__THE REQUEST__. Set down word for word each line from the start of the listing through the line that contains "tag(bo, 'brown board", both included.

Records with scene code:

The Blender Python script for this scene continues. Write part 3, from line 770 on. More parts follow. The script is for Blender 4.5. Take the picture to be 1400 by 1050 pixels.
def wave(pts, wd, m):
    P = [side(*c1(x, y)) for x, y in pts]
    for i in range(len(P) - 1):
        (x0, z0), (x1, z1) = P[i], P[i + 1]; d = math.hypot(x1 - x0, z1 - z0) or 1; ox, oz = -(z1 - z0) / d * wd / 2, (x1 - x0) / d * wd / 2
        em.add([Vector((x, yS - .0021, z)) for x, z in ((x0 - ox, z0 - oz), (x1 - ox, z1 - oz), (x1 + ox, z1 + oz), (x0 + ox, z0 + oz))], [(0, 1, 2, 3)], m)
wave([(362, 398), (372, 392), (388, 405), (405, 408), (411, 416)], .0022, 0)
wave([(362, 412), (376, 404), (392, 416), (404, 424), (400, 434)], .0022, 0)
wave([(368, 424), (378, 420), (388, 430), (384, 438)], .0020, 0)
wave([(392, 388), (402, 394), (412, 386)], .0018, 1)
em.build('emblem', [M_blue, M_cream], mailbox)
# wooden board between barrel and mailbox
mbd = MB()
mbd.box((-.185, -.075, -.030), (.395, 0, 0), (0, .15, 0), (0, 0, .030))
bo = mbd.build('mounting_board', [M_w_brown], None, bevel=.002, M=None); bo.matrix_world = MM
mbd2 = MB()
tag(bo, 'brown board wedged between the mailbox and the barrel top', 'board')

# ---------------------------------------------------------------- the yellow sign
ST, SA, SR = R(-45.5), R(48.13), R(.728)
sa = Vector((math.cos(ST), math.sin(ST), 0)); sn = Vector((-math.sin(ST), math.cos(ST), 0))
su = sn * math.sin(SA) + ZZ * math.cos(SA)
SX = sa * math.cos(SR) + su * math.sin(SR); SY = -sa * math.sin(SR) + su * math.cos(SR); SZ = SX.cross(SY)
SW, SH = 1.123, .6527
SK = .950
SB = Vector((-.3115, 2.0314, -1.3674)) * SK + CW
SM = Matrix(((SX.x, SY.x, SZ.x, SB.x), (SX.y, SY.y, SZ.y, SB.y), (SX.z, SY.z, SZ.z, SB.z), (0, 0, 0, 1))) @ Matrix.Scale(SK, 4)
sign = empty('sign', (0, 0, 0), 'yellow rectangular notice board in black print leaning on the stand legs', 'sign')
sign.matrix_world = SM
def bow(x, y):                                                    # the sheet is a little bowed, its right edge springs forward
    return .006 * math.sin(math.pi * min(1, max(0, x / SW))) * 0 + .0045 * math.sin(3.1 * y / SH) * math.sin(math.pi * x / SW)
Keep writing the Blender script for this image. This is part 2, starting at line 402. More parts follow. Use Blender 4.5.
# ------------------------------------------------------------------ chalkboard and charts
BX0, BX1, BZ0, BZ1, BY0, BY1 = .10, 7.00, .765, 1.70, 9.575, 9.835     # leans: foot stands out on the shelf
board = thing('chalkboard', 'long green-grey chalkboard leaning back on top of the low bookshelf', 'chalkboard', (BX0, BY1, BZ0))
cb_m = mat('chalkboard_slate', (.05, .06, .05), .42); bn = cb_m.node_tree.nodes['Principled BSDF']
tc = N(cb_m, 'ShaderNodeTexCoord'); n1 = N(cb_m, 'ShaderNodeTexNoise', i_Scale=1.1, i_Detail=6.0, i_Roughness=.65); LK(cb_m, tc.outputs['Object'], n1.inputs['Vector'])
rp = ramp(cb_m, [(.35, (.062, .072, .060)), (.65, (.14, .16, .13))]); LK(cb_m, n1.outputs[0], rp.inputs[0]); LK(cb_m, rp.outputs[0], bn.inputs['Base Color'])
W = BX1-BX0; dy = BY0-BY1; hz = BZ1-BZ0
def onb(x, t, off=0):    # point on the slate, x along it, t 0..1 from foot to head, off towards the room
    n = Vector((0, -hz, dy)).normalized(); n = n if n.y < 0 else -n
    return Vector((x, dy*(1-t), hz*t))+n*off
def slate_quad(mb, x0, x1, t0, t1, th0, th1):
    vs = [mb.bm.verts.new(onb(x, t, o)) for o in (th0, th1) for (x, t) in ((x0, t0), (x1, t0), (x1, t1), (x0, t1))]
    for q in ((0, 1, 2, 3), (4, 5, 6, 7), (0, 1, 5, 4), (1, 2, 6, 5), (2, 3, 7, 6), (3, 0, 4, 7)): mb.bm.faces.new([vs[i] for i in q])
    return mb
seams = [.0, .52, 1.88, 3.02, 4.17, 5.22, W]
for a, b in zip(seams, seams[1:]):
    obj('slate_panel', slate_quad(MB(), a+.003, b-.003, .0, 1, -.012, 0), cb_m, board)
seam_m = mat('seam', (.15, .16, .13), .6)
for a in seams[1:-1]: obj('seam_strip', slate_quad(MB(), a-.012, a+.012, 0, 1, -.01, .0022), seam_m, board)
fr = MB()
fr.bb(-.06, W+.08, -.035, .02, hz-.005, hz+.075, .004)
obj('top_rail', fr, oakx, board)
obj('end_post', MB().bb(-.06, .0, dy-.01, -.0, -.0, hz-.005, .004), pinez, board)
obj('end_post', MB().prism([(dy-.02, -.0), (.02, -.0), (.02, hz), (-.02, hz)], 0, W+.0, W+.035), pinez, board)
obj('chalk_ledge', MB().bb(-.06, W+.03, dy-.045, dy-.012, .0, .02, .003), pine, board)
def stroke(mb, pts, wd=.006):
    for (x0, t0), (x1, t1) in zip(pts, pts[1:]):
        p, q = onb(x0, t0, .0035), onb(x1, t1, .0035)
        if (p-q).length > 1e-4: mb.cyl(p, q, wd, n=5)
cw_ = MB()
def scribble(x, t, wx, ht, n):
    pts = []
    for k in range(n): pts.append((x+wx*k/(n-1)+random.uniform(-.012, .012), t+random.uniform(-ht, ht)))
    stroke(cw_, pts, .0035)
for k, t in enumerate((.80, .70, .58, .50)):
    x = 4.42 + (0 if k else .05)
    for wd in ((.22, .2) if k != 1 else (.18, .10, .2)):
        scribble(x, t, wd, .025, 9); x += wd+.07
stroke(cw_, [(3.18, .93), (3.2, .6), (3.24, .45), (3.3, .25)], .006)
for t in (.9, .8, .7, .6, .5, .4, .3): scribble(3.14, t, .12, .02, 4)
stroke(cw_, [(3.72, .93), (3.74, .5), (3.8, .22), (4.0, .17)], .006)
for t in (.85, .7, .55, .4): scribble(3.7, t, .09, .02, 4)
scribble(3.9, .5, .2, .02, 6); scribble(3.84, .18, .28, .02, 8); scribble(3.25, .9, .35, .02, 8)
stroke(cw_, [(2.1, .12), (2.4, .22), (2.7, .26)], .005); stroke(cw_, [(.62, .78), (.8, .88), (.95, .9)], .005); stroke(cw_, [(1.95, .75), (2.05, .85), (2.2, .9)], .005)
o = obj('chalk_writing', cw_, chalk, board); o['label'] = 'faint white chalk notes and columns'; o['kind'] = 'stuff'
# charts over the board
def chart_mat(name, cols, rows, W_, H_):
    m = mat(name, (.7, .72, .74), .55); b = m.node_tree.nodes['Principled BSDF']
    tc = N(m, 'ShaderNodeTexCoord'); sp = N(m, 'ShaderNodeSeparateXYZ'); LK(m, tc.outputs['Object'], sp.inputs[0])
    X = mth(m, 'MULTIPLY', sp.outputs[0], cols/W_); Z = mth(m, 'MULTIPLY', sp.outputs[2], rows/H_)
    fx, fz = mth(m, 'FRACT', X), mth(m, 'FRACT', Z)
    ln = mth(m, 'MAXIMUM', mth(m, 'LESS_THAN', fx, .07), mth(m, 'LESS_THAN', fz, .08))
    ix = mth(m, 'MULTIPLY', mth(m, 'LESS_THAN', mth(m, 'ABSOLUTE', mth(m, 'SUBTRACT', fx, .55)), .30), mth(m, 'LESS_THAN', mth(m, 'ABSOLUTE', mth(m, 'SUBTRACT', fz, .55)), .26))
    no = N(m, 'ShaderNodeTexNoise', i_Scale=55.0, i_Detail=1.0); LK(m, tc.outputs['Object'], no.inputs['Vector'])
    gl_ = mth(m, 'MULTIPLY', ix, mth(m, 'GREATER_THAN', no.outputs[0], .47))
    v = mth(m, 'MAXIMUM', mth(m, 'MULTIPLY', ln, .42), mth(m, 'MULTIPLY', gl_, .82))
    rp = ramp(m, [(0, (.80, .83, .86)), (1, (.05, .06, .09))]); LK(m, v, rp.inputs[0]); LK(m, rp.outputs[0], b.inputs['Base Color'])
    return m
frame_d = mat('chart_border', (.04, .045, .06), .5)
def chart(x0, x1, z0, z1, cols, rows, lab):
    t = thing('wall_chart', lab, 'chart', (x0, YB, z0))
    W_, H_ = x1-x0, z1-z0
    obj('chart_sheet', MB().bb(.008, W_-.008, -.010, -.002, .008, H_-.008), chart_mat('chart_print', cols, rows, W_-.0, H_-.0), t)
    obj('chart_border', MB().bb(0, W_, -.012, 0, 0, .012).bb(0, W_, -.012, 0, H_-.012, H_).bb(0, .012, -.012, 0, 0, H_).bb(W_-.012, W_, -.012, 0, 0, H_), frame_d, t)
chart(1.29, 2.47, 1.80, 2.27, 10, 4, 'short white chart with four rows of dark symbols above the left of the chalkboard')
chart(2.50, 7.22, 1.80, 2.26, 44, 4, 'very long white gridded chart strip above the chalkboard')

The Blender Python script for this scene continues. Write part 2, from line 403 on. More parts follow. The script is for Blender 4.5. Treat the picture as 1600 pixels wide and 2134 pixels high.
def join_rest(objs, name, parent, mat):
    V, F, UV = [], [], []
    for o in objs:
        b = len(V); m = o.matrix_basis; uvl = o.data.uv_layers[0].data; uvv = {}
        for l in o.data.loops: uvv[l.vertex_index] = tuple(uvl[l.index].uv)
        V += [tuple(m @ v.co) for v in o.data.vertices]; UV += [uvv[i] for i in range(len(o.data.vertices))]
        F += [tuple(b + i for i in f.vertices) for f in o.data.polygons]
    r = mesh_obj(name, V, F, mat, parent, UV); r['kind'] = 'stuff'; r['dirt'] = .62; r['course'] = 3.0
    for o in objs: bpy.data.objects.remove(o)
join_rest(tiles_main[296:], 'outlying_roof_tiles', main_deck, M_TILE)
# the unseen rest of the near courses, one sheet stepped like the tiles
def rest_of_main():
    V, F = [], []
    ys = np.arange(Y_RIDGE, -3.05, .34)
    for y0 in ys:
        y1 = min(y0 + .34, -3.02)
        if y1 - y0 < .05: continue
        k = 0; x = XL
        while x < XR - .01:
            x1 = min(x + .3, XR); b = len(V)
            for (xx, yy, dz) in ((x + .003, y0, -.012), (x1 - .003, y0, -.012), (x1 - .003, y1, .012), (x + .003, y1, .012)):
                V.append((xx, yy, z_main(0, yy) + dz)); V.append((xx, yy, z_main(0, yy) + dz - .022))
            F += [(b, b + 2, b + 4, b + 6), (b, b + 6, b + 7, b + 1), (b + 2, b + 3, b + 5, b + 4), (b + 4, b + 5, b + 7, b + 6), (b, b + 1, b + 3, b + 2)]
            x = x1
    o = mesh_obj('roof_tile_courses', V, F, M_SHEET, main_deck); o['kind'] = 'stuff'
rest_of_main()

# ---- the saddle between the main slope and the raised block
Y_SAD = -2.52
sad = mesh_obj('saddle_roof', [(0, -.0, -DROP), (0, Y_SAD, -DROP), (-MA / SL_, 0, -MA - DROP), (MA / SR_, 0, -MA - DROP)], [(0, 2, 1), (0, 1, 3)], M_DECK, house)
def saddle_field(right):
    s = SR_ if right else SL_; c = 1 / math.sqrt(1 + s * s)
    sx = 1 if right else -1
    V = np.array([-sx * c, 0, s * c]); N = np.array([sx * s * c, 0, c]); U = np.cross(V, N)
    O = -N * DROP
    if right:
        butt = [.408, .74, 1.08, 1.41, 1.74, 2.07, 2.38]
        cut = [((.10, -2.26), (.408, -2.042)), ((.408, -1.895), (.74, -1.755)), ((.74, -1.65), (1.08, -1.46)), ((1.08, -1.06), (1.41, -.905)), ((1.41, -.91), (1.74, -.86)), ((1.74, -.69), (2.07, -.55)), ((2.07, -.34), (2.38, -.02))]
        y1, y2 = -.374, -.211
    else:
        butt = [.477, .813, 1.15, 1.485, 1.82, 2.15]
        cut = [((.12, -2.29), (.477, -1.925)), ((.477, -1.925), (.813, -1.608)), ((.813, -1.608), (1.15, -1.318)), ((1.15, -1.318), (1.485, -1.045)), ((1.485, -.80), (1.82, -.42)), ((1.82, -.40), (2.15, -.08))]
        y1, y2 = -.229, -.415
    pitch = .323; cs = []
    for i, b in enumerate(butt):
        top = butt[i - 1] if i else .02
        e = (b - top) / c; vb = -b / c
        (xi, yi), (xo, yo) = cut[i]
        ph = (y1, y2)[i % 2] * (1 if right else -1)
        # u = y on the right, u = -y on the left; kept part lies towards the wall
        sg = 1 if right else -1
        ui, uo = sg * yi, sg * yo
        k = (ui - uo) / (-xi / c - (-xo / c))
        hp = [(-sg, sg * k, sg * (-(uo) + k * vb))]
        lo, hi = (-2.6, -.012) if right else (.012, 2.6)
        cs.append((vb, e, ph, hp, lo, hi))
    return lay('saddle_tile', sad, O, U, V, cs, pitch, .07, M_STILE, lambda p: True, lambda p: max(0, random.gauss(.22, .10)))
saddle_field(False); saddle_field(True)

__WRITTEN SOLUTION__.
The Blender Python script for this scene continues. Write part 3, from line 770 on. More parts follow. The script is for Blender 4.5. Take the picture to be 1400 by 1050 pixels.
def wave(pts, wd, m):
    P = [side(*c1(x, y)) for x, y in pts]
    for i in range(len(P) - 1):
        (x0, z0), (x1, z1) = P[i], P[i + 1]; d = math.hypot(x1 - x0, z1 - z0) or 1; ox, oz = -(z1 - z0) / d * wd / 2, (x1 - x0) / d * wd / 2
        em.add([Vector((x, yS - .0021, z)) for x, z in ((x0 - ox, z0 - oz), (x1 - ox, z1 - oz), (x1 + ox, z1 + oz), (x0 + ox, z0 + oz))], [(0, 1, 2, 3)], m)
wave([(362, 398), (372, 392), (388, 405), (405, 408), (411, 416)], .0022, 0)
wave([(362, 412), (376, 404), (392, 416), (404, 424), (400, 434)], .0022, 0)
wave([(368, 424), (378, 420), (388, 430), (384, 438)], .0020, 0)
wave([(392, 388), (402, 394), (412, 386)], .0018, 1)
em.build('emblem', [M_blue, M_cream], mailbox)
# wooden board between barrel and mailbox
mbd = MB()
mbd.box((-.185, -.075, -.030), (.395, 0, 0), (0, .15, 0), (0, 0, .030))
bo = mbd.build('mounting_board', [M_w_brown], None, bevel=.002, M=None); bo.matrix_world = MM
mbd2 = MB()
tag(bo, 'brown board wedged between the mailbox and the barrel top', 'board')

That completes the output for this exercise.